Task details → Without any pictures, restate the lines from the one containing "Reconstruct this image" to the one containing "COL = SC.collection", word for word, ends included.

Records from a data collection
-- Start --
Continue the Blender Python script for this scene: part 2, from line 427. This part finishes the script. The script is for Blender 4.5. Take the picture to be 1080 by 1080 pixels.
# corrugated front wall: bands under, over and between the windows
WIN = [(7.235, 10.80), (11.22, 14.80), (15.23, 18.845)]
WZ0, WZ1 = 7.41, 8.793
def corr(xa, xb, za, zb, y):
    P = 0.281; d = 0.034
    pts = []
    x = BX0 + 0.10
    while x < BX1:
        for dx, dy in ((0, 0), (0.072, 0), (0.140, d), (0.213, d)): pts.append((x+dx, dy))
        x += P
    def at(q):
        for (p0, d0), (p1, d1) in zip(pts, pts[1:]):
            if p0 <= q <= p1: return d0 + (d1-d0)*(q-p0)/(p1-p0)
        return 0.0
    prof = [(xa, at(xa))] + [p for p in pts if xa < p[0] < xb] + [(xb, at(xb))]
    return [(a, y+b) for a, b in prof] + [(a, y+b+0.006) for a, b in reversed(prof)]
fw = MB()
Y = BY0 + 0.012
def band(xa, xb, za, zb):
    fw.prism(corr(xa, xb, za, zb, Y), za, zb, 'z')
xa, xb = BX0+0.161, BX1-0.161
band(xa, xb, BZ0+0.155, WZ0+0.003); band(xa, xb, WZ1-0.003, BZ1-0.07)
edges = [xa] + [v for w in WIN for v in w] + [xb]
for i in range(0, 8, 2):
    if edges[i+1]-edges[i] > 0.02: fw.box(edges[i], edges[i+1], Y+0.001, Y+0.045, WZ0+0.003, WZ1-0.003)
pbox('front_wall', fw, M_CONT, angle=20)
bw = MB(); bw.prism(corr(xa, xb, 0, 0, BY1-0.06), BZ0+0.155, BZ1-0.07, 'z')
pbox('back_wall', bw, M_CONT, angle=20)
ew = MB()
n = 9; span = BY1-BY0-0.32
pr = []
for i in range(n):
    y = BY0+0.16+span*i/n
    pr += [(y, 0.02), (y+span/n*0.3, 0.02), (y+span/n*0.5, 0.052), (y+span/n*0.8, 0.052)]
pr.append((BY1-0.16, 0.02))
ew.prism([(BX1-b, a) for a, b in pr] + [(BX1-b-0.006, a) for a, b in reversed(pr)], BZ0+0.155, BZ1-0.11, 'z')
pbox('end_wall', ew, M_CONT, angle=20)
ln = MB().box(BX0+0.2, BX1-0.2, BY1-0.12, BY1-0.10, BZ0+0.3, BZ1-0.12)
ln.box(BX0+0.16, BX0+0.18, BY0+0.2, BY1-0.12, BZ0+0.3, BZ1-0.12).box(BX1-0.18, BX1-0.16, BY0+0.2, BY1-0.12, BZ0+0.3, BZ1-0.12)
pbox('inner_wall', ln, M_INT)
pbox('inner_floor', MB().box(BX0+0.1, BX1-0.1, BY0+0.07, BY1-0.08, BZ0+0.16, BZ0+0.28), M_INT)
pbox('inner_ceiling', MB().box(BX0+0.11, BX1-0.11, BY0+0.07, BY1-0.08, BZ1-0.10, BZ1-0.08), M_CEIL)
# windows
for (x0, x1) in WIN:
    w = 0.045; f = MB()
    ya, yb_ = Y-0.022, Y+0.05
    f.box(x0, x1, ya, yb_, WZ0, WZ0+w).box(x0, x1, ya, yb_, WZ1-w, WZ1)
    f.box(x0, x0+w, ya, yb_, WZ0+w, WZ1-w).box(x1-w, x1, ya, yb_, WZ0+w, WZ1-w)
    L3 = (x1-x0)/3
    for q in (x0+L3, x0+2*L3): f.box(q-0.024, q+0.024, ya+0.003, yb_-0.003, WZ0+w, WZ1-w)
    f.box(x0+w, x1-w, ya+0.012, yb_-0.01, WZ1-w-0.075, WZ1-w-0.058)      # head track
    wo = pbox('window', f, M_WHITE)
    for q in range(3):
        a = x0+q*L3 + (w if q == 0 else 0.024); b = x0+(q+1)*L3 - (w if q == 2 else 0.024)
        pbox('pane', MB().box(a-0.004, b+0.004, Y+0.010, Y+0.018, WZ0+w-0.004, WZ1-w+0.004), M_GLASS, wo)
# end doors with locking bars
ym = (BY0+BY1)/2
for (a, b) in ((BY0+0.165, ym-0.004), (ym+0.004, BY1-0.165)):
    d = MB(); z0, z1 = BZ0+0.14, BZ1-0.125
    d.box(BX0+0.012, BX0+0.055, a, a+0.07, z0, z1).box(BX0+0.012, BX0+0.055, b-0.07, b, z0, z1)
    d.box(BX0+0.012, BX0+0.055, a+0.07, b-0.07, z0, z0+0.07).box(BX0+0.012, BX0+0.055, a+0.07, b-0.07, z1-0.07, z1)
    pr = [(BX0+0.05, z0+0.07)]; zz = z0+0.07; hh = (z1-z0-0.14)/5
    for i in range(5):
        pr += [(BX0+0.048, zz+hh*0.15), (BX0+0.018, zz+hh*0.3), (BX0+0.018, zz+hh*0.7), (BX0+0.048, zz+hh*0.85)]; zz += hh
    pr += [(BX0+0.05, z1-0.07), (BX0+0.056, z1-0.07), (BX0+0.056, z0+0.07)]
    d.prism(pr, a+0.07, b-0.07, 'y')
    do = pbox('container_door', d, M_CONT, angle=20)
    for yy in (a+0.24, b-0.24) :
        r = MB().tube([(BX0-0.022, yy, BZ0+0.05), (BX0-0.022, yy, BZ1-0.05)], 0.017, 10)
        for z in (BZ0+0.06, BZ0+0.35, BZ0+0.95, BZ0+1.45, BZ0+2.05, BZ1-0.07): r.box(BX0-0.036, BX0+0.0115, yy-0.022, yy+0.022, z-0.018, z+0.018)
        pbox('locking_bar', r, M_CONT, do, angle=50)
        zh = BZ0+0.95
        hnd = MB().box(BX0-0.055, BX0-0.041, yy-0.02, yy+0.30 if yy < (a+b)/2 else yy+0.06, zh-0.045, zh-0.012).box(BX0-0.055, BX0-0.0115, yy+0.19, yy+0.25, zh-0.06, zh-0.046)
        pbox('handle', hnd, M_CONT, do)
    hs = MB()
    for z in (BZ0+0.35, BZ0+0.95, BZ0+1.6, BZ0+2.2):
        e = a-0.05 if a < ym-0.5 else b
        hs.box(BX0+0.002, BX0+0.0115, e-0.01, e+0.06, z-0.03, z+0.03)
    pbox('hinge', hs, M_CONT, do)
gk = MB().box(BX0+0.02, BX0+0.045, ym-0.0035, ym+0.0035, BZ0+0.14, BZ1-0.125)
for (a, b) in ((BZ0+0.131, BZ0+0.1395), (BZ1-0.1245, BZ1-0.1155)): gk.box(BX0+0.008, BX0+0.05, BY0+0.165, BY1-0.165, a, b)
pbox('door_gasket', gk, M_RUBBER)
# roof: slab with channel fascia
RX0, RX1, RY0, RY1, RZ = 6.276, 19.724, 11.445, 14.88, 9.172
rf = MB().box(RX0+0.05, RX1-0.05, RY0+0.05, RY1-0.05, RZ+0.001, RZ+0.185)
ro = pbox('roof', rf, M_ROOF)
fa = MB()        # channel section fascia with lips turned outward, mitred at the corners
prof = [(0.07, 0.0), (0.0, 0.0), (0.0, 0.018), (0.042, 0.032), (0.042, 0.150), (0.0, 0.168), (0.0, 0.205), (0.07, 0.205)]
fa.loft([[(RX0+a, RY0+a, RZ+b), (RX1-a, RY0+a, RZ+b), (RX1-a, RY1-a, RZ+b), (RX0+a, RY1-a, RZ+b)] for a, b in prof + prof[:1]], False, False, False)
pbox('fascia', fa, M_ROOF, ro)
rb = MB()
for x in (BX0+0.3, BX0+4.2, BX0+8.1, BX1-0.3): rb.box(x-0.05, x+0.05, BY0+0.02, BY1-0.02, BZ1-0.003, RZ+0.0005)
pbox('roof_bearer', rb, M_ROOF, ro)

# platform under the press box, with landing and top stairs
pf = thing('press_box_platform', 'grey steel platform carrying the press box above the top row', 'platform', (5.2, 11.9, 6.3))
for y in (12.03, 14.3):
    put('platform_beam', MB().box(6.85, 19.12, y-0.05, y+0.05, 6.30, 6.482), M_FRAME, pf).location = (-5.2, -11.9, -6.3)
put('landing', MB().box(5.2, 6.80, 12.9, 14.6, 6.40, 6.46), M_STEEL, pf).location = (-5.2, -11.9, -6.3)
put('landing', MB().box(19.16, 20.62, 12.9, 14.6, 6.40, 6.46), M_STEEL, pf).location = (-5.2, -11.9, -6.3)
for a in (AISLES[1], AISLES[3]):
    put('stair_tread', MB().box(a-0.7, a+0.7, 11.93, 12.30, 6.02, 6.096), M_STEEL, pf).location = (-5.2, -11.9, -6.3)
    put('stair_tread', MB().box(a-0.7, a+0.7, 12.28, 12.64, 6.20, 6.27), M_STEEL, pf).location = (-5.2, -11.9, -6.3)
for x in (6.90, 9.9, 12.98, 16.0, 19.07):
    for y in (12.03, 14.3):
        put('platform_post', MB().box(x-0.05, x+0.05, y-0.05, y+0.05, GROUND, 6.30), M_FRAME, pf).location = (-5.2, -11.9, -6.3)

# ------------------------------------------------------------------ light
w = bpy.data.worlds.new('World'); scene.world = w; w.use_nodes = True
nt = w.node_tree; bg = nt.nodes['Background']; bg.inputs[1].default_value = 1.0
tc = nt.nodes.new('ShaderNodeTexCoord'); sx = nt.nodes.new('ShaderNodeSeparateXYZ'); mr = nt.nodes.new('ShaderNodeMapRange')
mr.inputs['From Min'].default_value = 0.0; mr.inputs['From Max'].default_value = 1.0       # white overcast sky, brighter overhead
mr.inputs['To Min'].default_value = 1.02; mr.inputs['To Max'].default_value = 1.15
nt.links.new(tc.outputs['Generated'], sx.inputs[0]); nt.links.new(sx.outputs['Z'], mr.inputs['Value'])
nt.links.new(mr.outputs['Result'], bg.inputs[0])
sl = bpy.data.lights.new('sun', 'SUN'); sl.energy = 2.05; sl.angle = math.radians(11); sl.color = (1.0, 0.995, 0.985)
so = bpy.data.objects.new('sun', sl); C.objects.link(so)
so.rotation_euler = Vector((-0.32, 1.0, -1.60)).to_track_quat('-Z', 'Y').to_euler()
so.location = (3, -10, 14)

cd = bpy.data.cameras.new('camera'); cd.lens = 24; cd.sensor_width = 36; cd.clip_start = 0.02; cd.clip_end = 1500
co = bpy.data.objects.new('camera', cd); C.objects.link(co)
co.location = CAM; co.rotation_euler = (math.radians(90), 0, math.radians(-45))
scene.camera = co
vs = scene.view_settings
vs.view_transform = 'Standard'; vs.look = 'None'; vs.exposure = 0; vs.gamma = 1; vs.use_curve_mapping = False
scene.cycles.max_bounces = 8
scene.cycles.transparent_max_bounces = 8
-- End --
-- Start --
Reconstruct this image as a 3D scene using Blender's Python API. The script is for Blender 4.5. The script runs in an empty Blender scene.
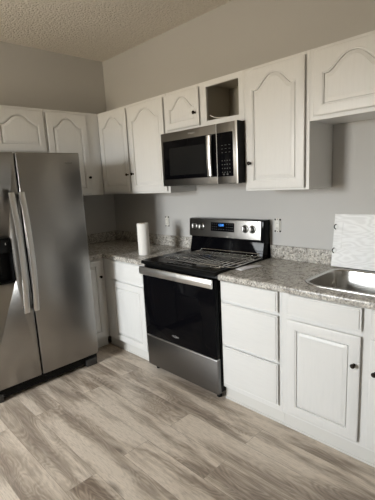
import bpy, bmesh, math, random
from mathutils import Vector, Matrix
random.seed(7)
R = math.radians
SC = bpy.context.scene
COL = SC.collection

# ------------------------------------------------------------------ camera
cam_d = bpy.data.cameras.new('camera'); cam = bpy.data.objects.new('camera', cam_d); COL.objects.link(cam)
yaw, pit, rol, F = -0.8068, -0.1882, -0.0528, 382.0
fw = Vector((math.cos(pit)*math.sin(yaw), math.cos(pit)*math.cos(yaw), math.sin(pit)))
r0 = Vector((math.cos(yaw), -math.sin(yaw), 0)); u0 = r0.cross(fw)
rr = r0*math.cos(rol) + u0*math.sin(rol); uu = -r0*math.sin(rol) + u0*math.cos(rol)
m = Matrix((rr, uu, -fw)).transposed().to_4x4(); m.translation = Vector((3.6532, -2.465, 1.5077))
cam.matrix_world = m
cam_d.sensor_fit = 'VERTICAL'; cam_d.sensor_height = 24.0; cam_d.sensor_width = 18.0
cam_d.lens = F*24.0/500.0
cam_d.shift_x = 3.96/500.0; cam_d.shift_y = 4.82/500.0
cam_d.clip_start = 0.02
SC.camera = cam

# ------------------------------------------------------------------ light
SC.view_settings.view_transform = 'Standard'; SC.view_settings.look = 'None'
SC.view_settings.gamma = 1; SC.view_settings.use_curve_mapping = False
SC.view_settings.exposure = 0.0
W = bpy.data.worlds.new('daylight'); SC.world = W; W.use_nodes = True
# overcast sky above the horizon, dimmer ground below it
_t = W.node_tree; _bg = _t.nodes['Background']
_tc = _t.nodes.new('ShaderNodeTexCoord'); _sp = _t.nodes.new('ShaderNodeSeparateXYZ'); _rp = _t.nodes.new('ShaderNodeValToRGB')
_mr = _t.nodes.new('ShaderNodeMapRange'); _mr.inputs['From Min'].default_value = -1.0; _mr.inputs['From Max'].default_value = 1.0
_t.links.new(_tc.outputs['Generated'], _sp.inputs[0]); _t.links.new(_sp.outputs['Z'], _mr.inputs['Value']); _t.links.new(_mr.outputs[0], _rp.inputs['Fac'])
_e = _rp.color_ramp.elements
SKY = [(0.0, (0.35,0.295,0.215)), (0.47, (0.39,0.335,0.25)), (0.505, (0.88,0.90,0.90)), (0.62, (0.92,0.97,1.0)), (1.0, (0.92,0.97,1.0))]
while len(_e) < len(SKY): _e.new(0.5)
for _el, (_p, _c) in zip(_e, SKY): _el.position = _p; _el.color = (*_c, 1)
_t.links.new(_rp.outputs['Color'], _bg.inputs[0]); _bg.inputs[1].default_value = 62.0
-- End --
Response for this exercise →
Reconstruct this image as a 3D scene using Blender's Python API. The script is for Blender 4.5. The script runs in an empty Blender scene.
import bpy, bmesh, math, random
from mathutils import Vector, Matrix
random.seed(7)
R = math.radians
SC = bpy.context.scene
COL = SC.collection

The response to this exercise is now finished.